Song of Solomon Love Quotes

How we cite our quotes: Citations follow this format: (Chapter.Paragraph)

Quote #1

Her steady beam of love was unsettling, and she had never dropped those expressions of affection that had been so loveable in her childhood. (1.1.23)

Ruth’s love of her father is a little bizarre. We would not believe Macon’s suspicions of her incestuous relationship with her father were we not allowed into Dr. Foster’s thoughts. Here Dr. Foster seems aware of an unnaturalness in the nature of Ruth’s affection, an unnaturalness that seems to have been in place before she married Macon. Why would Toni Morrison include Dr. Foster’s trepidations about his daughter’s love? Her love, like the many other loves we see in Song is almost obsessive.

Quote #2

When the two had managed to get the basket into the room, the girl stretched her back and turned around, facing them. But Milkman had no need to see her face; he had already fallen in love with her behind. (1.2.43)

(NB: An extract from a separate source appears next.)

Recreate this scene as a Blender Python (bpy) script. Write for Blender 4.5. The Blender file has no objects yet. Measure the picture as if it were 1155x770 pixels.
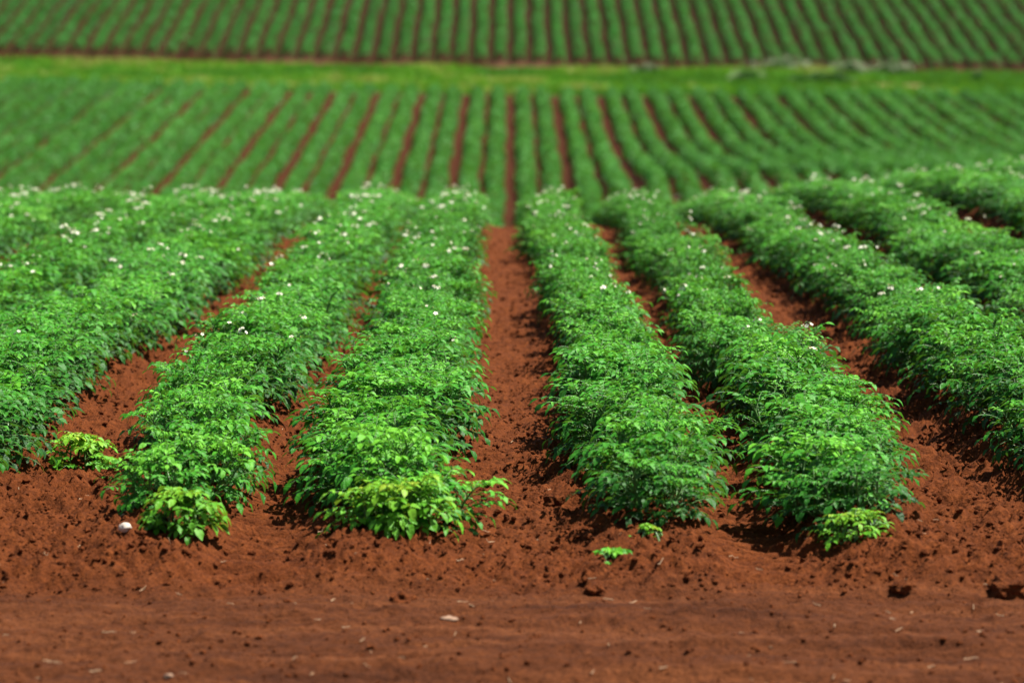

A love doomed from the start, it seems only right that Milkman falls in love with Hagar’s behind. It’s hard to say whether he cares anything about her face or about any other part of her. But what follows is a berry harvesting scene during which Milkman finds he’s happier than he’s ever been before. It seems like Milkman not only falls in love with Hagar’s behind, but with the world of Pilate’s house as well.

Quote #3

The lengths to which lost love drove men and women never surprised them. They had seen women pull their dresses over their heads and howl like dogs for lost love. And men who sat in doorways with pennies in their mouths for lost love. "Thank God," they whispered to themselves, "thank God I ain’t never had one of them graveyard loves." (1.5.128)

The Southside/Not Doctor Street community has seen again and again the effects of obsessive love. It’s at this moment that we realize that this kind of nervous love is not solely characteristic of the four generations of Dead women, but it is characteristic of many women. Love is maybe a means of survival, of forging an identity in the world. This whole identity thing seems easier said than done.